Crusaders 59
Blues 12
Those brave enough to put their hand up to coach the Blues next season will have seen just what a gargantuan task they will be taking on. The new coaching team will be inheriting rubble, a franchise that has collapsed on itself after being exposed for not having any foundations.
This was car-crash stuff: the sort of rugby that had to be watched through the cracks in fingers covering eyes. The score was decidedly ugly even by half-time. The second half at least had some kind of ghoul value - the intrigue of seeing just how bad the Blues could be.
There was never any question it was going to end in record defeat territory. The only unknown was whether it would be total annihilation, or embarrassing without getting humiliating.
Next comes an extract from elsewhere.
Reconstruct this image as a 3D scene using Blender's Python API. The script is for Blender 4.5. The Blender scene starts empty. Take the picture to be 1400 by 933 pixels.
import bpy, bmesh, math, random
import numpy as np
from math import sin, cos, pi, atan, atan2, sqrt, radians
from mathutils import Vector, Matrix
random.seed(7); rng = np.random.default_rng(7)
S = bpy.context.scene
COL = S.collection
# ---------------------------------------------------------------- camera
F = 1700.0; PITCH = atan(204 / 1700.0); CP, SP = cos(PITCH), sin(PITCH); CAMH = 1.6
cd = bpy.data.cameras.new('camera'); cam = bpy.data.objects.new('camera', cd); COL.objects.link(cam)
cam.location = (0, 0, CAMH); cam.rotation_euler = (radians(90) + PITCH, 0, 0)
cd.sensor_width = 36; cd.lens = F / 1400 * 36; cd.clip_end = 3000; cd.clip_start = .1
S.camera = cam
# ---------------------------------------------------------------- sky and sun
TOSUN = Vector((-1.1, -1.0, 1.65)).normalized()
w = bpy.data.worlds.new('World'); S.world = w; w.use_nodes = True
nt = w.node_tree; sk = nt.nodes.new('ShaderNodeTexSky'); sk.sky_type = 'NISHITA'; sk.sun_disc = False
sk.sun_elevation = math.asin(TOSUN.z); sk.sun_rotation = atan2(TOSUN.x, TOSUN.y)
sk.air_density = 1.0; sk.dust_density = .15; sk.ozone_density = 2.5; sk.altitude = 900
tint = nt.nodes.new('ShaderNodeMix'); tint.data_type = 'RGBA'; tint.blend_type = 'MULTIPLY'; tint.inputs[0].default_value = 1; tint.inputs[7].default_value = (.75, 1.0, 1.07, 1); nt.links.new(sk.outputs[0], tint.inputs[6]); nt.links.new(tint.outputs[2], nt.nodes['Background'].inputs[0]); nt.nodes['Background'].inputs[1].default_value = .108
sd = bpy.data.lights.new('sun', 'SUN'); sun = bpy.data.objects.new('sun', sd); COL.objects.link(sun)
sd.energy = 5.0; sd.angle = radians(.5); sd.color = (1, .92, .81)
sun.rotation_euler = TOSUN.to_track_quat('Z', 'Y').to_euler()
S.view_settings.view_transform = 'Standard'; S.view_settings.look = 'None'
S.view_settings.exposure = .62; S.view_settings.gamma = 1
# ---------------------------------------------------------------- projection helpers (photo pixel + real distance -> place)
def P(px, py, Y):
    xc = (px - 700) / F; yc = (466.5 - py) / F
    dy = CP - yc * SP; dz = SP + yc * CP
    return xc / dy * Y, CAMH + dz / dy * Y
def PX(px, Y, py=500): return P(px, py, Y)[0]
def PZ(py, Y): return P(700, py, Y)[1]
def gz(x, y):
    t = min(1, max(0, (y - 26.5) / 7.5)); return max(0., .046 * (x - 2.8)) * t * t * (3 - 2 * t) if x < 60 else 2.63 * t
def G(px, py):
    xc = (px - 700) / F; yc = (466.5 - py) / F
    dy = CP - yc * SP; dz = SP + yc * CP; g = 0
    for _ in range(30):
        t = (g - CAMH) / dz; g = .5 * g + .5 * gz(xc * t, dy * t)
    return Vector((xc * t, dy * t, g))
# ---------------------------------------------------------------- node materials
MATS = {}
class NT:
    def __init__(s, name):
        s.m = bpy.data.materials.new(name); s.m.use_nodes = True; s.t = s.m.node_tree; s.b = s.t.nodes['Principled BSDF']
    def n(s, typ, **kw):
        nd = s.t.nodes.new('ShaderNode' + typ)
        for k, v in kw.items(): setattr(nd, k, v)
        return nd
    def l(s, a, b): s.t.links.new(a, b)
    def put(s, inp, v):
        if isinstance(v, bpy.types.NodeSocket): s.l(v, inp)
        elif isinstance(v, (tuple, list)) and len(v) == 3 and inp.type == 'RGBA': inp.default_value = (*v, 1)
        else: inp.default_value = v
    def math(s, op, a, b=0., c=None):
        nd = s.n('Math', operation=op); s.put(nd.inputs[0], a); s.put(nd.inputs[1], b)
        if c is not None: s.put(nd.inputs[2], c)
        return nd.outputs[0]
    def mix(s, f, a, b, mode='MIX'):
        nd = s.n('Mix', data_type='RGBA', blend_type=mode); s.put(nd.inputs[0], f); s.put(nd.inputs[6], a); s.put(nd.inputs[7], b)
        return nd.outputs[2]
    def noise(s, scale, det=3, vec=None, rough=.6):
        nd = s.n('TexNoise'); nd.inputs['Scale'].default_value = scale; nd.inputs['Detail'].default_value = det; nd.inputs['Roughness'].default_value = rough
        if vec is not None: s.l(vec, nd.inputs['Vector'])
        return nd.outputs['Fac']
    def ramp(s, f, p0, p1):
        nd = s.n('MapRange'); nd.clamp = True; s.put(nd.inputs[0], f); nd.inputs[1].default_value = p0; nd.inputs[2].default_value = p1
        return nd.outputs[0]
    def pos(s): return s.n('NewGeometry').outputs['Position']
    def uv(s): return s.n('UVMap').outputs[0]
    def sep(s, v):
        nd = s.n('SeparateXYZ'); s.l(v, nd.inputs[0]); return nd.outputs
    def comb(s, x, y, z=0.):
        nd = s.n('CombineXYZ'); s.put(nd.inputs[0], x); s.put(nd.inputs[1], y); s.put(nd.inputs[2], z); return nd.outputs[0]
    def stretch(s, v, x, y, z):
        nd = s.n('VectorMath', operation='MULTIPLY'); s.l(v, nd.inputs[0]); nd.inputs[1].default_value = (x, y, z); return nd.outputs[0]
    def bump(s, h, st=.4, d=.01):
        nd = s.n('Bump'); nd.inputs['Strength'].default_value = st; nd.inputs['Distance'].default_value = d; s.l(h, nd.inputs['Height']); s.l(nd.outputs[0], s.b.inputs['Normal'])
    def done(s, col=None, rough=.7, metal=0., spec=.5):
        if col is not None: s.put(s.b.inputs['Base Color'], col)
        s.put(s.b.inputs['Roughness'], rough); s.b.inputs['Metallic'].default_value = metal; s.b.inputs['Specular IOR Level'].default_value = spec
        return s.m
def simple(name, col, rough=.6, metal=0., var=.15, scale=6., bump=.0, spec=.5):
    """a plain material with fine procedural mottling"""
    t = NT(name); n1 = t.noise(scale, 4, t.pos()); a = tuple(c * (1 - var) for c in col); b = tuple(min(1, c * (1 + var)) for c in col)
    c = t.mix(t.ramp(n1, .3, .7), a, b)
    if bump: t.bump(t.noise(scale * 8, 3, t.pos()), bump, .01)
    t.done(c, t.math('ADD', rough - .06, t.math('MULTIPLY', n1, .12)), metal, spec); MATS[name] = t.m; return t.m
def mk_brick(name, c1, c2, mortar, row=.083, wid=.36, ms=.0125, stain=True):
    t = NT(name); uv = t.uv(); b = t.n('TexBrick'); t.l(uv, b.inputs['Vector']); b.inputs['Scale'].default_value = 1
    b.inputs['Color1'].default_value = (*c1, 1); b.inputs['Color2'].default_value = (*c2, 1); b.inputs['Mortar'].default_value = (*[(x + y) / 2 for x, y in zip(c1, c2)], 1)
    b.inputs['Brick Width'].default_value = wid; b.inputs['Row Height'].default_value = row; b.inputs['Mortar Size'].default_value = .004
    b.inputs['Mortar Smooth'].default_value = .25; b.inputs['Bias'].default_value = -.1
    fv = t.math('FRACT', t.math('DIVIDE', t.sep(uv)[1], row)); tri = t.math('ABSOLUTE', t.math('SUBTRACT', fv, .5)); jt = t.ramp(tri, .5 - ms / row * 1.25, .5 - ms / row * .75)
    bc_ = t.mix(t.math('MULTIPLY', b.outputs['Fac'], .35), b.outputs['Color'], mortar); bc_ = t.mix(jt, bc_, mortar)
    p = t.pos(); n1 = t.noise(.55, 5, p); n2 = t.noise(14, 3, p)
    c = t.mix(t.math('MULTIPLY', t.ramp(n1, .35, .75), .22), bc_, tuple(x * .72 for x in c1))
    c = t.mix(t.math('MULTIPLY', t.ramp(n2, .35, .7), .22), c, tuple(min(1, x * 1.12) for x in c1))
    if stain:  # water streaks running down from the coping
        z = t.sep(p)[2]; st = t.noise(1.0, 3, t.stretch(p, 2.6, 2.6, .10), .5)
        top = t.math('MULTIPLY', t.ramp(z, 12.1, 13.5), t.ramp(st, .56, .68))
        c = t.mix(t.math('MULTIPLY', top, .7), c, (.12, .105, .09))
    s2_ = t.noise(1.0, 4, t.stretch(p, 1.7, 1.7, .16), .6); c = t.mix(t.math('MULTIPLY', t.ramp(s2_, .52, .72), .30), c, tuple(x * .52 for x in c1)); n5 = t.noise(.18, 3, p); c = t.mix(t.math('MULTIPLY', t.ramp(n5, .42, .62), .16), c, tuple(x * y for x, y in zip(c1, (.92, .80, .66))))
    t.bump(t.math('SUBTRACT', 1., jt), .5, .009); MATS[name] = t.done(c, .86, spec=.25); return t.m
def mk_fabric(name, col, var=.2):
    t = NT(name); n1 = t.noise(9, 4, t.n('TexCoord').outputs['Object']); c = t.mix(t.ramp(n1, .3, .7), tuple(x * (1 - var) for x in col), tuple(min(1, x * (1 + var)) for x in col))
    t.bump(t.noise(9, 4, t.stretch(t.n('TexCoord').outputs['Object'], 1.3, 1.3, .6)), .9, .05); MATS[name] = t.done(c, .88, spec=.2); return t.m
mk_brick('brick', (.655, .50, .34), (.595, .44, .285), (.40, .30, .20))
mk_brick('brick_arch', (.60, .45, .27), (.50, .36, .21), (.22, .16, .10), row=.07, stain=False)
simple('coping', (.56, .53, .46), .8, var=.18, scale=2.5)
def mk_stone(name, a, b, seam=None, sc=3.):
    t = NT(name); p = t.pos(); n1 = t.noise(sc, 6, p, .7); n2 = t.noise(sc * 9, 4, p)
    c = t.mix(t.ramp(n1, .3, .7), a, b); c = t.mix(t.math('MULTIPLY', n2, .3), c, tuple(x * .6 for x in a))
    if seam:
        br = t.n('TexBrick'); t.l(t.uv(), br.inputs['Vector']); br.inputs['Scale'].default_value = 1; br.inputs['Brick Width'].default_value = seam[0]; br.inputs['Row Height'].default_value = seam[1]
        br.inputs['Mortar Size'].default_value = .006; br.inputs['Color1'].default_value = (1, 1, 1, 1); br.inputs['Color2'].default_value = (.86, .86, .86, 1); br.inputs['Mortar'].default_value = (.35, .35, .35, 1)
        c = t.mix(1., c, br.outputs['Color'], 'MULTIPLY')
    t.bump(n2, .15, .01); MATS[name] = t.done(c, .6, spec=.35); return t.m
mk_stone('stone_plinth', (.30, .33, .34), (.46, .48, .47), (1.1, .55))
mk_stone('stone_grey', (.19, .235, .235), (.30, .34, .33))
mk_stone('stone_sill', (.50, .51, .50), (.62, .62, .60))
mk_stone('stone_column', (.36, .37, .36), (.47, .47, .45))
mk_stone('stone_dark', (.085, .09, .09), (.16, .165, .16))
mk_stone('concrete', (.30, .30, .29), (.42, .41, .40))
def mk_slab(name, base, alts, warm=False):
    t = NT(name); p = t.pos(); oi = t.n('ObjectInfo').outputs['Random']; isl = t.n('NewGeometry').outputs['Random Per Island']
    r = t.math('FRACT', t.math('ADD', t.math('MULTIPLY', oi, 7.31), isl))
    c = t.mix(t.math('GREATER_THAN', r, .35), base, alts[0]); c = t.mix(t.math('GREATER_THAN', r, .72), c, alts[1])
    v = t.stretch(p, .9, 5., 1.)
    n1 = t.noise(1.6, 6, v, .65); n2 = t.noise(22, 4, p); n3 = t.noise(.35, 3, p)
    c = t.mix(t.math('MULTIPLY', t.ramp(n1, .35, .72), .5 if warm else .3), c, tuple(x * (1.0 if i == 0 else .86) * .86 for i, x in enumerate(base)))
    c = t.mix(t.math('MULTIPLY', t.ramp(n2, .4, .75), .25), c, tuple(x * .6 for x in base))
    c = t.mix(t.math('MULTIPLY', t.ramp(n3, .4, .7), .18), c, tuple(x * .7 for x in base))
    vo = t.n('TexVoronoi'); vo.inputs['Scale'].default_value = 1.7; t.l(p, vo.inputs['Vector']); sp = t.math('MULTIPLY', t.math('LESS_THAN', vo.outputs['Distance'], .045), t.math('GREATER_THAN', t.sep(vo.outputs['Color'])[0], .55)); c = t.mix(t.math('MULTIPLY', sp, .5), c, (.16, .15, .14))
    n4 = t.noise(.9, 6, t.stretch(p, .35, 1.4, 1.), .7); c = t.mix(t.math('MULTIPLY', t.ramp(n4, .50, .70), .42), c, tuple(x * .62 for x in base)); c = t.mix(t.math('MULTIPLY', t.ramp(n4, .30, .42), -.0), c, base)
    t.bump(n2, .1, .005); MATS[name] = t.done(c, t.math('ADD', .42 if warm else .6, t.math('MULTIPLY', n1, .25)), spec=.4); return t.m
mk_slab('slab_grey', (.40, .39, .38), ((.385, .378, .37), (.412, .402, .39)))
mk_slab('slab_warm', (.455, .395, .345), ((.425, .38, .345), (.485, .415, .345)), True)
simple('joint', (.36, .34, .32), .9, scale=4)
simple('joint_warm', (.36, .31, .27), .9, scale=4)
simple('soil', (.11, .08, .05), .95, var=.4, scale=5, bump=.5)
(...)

It was the former and the Blues have never known times worse than these. This was the nadir. Surely it was the nadir? Has there been a more painful night for the franchise? Their one salvation of previous rounds, their scrum, went the way of everything else and the Blues had nothing. Zip. They weren't even shadows. They couldn't win the ball. They couldn't stop the endless red waves and it was a long, long 80 minutes. Their two vaunted All Black acquisitions, Piri Weepu and Ma'a Nonu, played as if they were weighed down with regret. Their respective body language and contribution betrayed what they may have been thinking: why had they come to the Blues? How quickly can they scurry back to Wellington?